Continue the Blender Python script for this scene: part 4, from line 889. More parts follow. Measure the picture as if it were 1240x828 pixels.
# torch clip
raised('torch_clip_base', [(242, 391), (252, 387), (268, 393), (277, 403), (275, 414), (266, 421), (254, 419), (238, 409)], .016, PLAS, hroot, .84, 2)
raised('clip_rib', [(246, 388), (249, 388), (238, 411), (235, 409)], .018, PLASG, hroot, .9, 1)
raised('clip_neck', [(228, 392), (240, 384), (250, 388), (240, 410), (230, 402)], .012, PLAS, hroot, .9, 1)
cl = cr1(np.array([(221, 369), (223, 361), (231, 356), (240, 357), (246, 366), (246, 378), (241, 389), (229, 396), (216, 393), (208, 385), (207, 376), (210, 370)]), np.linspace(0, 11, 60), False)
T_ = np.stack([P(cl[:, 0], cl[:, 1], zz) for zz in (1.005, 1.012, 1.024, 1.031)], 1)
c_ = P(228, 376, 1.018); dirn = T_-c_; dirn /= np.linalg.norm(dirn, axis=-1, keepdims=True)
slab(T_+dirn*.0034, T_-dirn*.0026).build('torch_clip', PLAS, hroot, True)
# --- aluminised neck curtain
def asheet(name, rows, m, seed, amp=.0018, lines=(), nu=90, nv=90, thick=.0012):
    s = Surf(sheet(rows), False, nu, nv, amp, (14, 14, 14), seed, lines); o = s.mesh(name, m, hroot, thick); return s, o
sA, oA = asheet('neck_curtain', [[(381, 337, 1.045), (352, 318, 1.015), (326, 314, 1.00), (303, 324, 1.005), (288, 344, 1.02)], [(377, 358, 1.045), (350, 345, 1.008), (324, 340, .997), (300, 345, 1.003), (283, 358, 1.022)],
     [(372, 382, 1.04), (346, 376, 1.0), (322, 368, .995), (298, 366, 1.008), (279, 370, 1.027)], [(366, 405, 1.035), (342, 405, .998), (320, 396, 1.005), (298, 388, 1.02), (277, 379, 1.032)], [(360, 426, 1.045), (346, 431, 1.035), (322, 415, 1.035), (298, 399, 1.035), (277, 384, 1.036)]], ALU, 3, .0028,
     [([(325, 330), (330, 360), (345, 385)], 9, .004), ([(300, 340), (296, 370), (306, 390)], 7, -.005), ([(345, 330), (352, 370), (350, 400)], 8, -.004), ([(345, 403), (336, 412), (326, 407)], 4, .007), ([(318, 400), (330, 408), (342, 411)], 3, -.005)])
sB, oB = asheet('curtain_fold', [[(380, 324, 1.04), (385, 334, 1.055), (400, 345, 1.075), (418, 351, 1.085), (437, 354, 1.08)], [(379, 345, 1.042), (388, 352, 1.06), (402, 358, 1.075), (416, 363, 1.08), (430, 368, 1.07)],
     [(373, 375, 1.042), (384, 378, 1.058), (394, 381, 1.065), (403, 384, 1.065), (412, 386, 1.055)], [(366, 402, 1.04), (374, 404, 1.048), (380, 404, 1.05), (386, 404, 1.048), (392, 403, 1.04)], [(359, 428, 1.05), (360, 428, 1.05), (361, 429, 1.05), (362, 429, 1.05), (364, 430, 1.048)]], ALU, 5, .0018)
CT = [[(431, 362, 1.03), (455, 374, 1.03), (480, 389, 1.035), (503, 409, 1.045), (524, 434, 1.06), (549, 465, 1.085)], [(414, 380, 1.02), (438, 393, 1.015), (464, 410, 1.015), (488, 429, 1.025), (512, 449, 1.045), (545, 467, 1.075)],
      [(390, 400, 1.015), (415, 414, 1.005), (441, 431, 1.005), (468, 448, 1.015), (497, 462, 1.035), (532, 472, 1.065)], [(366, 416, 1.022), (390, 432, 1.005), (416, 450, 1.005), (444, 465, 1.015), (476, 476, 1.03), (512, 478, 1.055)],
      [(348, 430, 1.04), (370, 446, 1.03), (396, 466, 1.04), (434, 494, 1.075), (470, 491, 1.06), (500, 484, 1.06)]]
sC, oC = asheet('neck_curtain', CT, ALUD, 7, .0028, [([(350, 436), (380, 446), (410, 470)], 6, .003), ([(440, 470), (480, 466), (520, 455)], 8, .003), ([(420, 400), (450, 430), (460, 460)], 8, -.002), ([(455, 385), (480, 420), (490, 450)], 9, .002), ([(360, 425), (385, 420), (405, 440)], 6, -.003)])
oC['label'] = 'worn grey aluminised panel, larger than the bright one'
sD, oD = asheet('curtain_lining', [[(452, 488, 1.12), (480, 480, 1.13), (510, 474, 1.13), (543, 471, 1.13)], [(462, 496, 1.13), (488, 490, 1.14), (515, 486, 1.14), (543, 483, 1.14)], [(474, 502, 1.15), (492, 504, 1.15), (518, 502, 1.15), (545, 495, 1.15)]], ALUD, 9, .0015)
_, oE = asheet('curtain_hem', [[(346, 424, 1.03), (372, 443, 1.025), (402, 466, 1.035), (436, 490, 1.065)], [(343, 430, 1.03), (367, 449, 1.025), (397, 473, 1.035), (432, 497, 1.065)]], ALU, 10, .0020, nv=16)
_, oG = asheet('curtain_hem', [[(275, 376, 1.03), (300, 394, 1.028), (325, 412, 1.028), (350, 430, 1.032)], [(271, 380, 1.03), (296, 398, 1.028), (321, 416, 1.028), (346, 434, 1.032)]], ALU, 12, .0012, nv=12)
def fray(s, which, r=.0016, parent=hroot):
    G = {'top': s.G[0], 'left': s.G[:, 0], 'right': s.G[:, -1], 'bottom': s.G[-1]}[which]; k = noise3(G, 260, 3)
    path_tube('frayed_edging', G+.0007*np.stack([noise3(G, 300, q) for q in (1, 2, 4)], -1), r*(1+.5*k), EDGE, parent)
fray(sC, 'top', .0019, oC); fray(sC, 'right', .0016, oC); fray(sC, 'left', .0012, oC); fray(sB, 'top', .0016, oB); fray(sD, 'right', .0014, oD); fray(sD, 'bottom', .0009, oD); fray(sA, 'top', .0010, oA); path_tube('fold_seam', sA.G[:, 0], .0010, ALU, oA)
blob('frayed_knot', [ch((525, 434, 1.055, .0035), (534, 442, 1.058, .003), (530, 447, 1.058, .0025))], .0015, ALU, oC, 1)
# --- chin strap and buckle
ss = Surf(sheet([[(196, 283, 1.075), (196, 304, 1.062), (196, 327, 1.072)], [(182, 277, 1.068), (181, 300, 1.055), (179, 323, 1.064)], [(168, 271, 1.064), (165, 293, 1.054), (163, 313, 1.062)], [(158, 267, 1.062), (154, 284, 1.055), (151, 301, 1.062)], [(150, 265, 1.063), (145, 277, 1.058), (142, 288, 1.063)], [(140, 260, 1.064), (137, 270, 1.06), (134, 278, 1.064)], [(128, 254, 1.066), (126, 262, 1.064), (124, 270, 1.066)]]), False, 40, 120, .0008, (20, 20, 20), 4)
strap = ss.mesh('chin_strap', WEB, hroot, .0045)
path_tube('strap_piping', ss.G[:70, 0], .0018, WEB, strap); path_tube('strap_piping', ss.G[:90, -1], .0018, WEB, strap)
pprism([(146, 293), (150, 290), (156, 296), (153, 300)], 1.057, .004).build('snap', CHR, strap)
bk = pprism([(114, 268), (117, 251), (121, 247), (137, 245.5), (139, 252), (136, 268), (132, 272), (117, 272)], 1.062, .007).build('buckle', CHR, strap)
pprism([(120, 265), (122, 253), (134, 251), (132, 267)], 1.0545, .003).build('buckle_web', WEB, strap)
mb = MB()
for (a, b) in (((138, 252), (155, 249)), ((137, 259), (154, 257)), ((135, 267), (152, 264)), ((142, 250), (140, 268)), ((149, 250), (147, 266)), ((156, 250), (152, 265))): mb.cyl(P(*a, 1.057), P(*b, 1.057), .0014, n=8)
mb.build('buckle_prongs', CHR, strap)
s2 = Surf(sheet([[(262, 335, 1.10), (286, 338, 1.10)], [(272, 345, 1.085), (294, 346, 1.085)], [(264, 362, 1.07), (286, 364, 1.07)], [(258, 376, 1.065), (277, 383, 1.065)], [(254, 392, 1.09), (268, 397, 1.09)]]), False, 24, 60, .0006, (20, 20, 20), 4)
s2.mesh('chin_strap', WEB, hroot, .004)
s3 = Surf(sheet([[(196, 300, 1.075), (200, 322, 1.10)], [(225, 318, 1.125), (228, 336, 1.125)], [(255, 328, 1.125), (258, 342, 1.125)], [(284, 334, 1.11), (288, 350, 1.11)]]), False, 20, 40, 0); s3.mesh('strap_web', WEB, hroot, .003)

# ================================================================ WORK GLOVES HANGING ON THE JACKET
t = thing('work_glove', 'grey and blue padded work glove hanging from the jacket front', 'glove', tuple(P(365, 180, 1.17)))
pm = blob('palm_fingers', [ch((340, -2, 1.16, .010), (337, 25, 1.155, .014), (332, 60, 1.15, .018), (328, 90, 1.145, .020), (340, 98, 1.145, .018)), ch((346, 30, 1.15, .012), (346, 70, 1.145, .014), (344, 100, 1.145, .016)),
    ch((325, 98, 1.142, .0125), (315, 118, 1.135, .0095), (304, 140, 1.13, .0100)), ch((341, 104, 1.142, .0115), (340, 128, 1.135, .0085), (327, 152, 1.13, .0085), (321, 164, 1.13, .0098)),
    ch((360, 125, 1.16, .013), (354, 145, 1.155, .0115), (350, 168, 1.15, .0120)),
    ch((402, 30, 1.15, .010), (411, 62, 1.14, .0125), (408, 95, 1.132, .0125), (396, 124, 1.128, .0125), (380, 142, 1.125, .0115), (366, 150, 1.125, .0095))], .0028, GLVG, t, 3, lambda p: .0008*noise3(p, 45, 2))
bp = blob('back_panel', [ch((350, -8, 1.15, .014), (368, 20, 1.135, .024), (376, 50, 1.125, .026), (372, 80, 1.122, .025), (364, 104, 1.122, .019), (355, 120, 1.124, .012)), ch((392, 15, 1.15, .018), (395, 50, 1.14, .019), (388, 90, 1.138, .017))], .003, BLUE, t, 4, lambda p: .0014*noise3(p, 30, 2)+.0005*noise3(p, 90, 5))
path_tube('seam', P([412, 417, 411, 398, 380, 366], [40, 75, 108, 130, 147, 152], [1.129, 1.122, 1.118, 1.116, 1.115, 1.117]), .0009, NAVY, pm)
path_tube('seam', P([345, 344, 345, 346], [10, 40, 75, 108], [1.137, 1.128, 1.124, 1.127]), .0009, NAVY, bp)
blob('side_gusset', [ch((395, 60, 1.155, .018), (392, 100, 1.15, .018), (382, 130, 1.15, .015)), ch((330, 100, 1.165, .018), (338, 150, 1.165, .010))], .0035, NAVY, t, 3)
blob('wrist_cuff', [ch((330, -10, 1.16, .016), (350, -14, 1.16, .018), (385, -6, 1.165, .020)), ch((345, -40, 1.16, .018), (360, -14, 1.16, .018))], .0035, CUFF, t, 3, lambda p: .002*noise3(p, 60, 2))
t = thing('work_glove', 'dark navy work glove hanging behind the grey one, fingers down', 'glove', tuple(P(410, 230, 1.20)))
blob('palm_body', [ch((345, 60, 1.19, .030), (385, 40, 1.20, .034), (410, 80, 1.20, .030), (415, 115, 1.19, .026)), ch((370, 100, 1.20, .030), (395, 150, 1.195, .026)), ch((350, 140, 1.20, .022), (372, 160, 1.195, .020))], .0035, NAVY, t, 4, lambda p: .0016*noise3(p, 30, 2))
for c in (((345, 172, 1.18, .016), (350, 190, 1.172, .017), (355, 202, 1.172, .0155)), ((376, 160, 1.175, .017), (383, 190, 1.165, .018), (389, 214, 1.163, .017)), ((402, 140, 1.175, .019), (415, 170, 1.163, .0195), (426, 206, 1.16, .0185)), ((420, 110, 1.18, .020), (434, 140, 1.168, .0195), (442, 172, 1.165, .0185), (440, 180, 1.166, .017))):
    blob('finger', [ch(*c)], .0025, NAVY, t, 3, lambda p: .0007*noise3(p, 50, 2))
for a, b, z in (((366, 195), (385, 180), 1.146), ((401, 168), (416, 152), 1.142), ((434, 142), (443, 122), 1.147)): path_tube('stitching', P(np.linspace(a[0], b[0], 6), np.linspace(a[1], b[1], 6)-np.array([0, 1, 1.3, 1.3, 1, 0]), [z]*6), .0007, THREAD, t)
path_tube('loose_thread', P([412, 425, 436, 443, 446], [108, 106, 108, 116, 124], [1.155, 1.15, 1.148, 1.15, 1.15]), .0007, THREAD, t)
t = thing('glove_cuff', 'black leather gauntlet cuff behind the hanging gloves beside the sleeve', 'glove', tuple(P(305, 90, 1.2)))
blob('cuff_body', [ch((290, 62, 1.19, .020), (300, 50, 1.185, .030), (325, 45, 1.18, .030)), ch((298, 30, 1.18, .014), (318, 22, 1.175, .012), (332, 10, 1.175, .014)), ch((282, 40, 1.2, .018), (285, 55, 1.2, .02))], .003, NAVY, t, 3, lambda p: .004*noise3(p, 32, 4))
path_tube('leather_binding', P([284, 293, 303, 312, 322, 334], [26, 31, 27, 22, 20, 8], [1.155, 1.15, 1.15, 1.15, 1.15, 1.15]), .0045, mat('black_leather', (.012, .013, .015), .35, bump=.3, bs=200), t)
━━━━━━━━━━
◆ Exercise
Reply with the number of lines in the material above that contain "from", and nothing more.

◆ Complete output
2